### Do this:
Drop the pictures, then extract the listing word for word.

### Data excerpt:
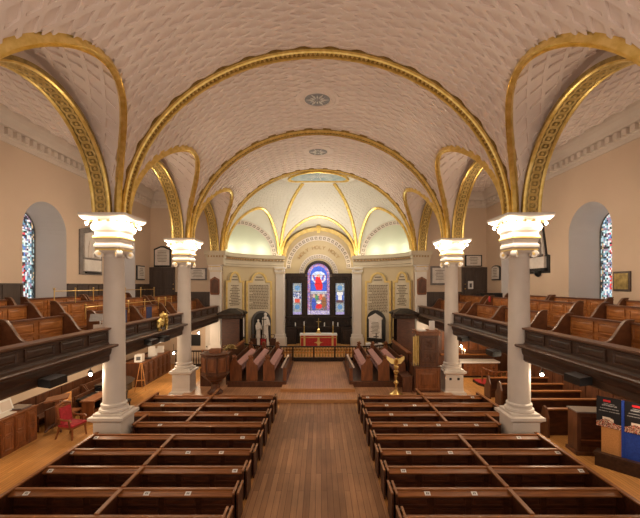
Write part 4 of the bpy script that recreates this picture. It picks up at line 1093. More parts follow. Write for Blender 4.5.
# choir stalls
def stall(x, y0, y1, sx, lbl, z=.45):
    t = T('choir_stall', lbl, 'choir stall', (x, y0, z), 0, 'choir stalls'); L = y1-y0
    for y in (0, L):
        out = [(-sx*.36, 0), (sx*.28, 0), (sx*.28, .95), (sx*.16, 1.15), (sx*.10, 1.22), (-sx*.05, 1.22), (-sx*.12, 1.05), (-sx*.26, .90), (-sx*.36, .86)]
        e = P('bench_end', MB().prism(out, 'xz', y-.05, y+.05), 'wood2', t, smooth=0)
        f = MB().ball((sx*.04, y, 1.33), .11, 10, 1.1)
        for k in range(5): f.ball((sx*.04+.11*cos(k*pi/2.5), y, 1.30+.11*sin(k*pi/2.5)), .06, 8)
        P('poppyhead', f, 'wood2', e)
    P('seat', MB().box(min(-sx*.30, sx*.2), max(-sx*.30, sx*.2), .05, L-.05, .42, .48), 'wood2', t, smooth=0)
    P('backrest', MB().prism([(sx*.16, .45), (sx*.22, .45), (sx*.26, 1.12), (sx*.20, 1.12)], 'xz', .05, L-.05), 'wood', t, smooth=0)
    P('seat_cushion', MB().box(min(-sx*.32, sx*.14), max(-sx*.32, sx*.14), .05, L-.05, .48, .55), 'mauve', t, smooth=0, label='mauve seat cushion')
    P('desk_slope', MB().prism([(-sx*.34, .82), (-sx*.32, .86), (-sx*.02, 1.0), (-sx*.02, .96)], 'xz', .08, L-.08), 'mauve', t, smooth=0, label='mauve covered book slope')
    return t
for sx in (-1, 1):
    s = SIDE[sx]
    tag(P('stall_platform', MB().box(min(sx*1.75, sx*5.0), max(sx*1.75, sx*5.0), 20.45, 26.2, .16, .45), 'wood', smooth=0), 'dark wooden platform under the %s choir stalls' % s, 'platform', 'choir stall platforms')
    for i, x in enumerate((2.78, 3.72, 4.62)):
        stall(sx*x, 20.7, 25.6, sx, ['inner', 'middle', 'outer'][i]+' row choir stall on the %s of the chancel' % s)
    t = T('music_desk', 'low front desk with a pale sloping top before the inner %s choir stall' % s, 'choir desk', (sx*1.86, 20.7, .45), 0, 'choir front desks')
    P('front', MB().box(-.03, .03, 0, 4.8, 0, .68), 'wood', t, smooth=0); P('end', MB().prism([(-.1, 0), (.1, 0), (sx*-.02+.1, .7), (sx*-.02-.1, .7)], 'xz', -.03, .03), 'wood2', t, smooth=0)
    P('slope', MB().prism([(-sx*.22, 1.36), (-sx*.14, 1.38), (sx*.20, .74), (sx*.12, .70)], 'xz', -.04, .5), 'cornice', t, smooth=0, label='pale sloping top')
    P('end_post', MB().box(-.02, .02, 4.75, 4.8, .6, .9), 'wood', t, smooth=0)
    # tall back stalls
    t = T('back_stall', 'dark panelled back stalls along the %s edge of the chancel' % s, 'choir stall', (sx*5.15, 20.9, .16), 0, 'back stalls')
    P('back', MB().box(-.05, .05, 0, 4.6, 0, 1.75), 'wood', t, smooth=0); P('cap', MB().box(-.12, .12, -.05, 4.65, 1.75, 1.83), 'wood2', t, smooth=0)
    for i in range(5):
        P('arm', MB().prism([(0, .3), (-sx*.14, .3), (-sx*.14, 1.0), (-sx*.10, 1.1), (0, 1.6)], 'xz', i*1.15-.03, i*1.15+.03), 'ebony', t, smooth=0)
    P('seat', MB().box(min(0, -sx*.15), max(0, -sx*.15), 0, 4.6, .68, .74), 'wood', t, smooth=0)
    # canopied throne
    t = T('canopied_stall', 'dark canopied clergy stall against the %s apse pilaster' % s, 'canopied stall', (sx*6.0, 25.95, .3), 0, 'canopied stalls')
    P('back', MB().box(min(sx*.55, sx*.63), max(sx*.55, sx*.63), -.6, .6, 0, 3.3), 'ebony', t, smooth=0)
    for y in (-.6, .6): P('side', MB().box(-.6, .6, y-.04, y+.04, 0, 3.3), 'ebony' if y > 0 else 'pew', t, smooth=0)
    P('canopy', MB().loft([[(a*(.72+d), b*(.74+d), z) for a, b in ((-1, -1), (1, -1), (1, 1), (-1, 1))] for d, z in ((0, 3.2), (.04, 3.25), (.04, 3.38), (.14, 3.46), (.16, 3.56), (-.1, 3.7), (-.45, 3.86))]), 'ebony', t, smooth=0)
    m = MB().tube([(-sx*.8, -.75, 3.35), (-sx*1.0, -.9, 3.42), (-sx*1.02, -.92, 3.6), (-sx*.92, -.84, 3.7)], [.09, .1, .07, .03]).ball((-sx*.84, -.8, 3.3), .1, 8)
    P('carved_bracket', m, 'ebony', t)
    P('seat', MB().box(-.5, .55, -.55, .55, .45, .55), 'crimson', t, smooth=0)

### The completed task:
Write part 4 of the bpy script that recreates this picture. It picks up at line 1093. More parts follow. Write for Blender 4.5.
# choir stalls
def stall(x, y0, y1, sx, lbl, z=.45):
    t = T('choir_stall', lbl, 'choir stall', (x, y0, z), 0, 'choir stalls'); L = y1-y0
    for y in (0, L):
        out = [(-sx*.36, 0), (sx*.28, 0), (sx*.28, .95), (sx*.16, 1.15), (sx*.10, 1.22), (-sx*.05, 1.22), (-sx*.12, 1.05), (-sx*.26, .90), (-sx*.36, .86)]
        e = P('bench_end', MB().prism(out, 'xz', y-.05, y+.05), 'wood2', t, smooth=0)
        f = MB().ball((sx*.04, y, 1.33), .11, 10, 1.1)
        for k in range(5): f.ball((sx*.04+.11*cos(k*pi/2.5), y, 1.30+.11*sin(k*pi/2.5)), .06, 8)
        P('poppyhead', f, 'wood2', e)
    P('seat', MB().box(min(-sx*.30, sx*.2), max(-sx*.30, sx*.2), .05, L-.05, .42, .48), 'wood2', t, smooth=0)
    P('backrest', MB().prism([(sx*.16, .45), (sx*.22, .45), (sx*.26, 1.12), (sx*.20, 1.12)], 'xz', .05, L-.05), 'wood', t, smooth=0)
    P('seat_cushion', MB().box(min(-sx*.32, sx*.14), max(-sx*.32, sx*.14), .05, L-.05, .48, .55), 'mauve', t, smooth=0, label='mauve seat cushion')
    P('desk_slope', MB().prism([(-sx*.34, .82), (-sx*.32, .86), (-sx*.02, 1.0), (-sx*.02, .96)], 'xz', .08, L-.08), 'mauve', t, smooth=0, label='mauve covered book slope')
    return t
for sx in (-1, 1):
    s = SIDE[sx]
    tag(P('stall_platform', MB().box(min(sx*1.75, sx*5.0), max(sx*1.75, sx*5.0), 20.45, 26.2, .16, .45), 'wood', smooth=0), 'dark wooden platform under the %s choir stalls' % s, 'platform', 'choir stall platforms')
    for i, x in enumerate((2.78, 3.72, 4.62)):
        stall(sx*x, 20.7, 25.6, sx, ['inner', 'middle', 'outer'][i]+' row choir stall on the %s of the chancel' % s)
    t = T('music_desk', 'low front desk with a pale sloping top before the inner %s choir stall' % s, 'choir desk', (sx*1.86, 20.7, .45), 0, 'choir front desks')
    P('front', MB().box(-.03, .03, 0, 4.8, 0, .68), 'wood', t, smooth=0); P('end', MB().prism([(-.1, 0), (.1, 0), (sx*-.02+.1, .7), (sx*-.02-.1, .7)], 'xz', -.03, .03), 'wood2', t, smooth=0)
    P('slope', MB().prism([(-sx*.22, 1.36), (-sx*.14, 1.38), (sx*.20, .74), (sx*.12, .70)], 'xz', -.04, .5), 'cornice', t, smooth=0, label='pale sloping top')
    P('end_post', MB().box(-.02, .02, 4.75, 4.8, .6, .9), 'wood', t, smooth=0)
    # tall back stalls
    t = T('back_stall', 'dark panelled back stalls along the %s edge of the chancel' % s, 'choir stall', (sx*5.15, 20.9, .16), 0, 'back stalls')
    P('back', MB().box(-.05, .05, 0, 4.6, 0, 1.75), 'wood', t, smooth=0); P('cap', MB().box(-.12, .12, -.05, 4.65, 1.75, 1.83), 'wood2', t, smooth=0)
    for i in range(5):
        P('arm', MB().prism([(0, .3), (-sx*.14, .3), (-sx*.14, 1.0), (-sx*.10, 1.1), (0, 1.6)], 'xz', i*1.15-.03, i*1.15+.03), 'ebony', t, smooth=0)
    P('seat', MB().box(min(0, -sx*.15), max(0, -sx*.15), 0, 4.6, .68, .74), 'wood', t, smooth=0)
    # canopied throne
    t = T('canopied_stall', 'dark canopied clergy stall against the %s apse pilaster' % s, 'canopied stall', (sx*6.0, 25.95, .3), 0, 'canopied stalls')
    P('back', MB().box(min(sx*.55, sx*.63), max(sx*.55, sx*.63), -.6, .6, 0, 3.3), 'ebony', t, smooth=0)
    for y in (-.6, .6): P('side', MB().box(-.6, .6, y-.04, y+.04, 0, 3.3), 'ebony' if y > 0 else 'pew', t, smooth=0)
    P('canopy', MB().loft([[(a*(.72+d), b*(.74+d), z) for a, b in ((-1, -1), (1, -1), (1, 1), (-1, 1))] for d, z in ((0, 3.2), (.04, 3.25), (.04, 3.38), (.14, 3.46), (.16, 3.56), (-.1, 3.7), (-.45, 3.86))]), 'ebony', t, smooth=0)
    m = MB().tube([(-sx*.8, -.75, 3.35), (-sx*1.0, -.9, 3.42), (-sx*1.02, -.92, 3.6), (-sx*.92, -.84, 3.7)], [.09, .1, .07, .03]).ball((-sx*.84, -.8, 3.3), .1, 8)
    P('carved_bracket', m, 'ebony', t)
    P('seat', MB().box(-.5, .55, -.55, .55, .45, .55), 'crimson', t, smooth=0)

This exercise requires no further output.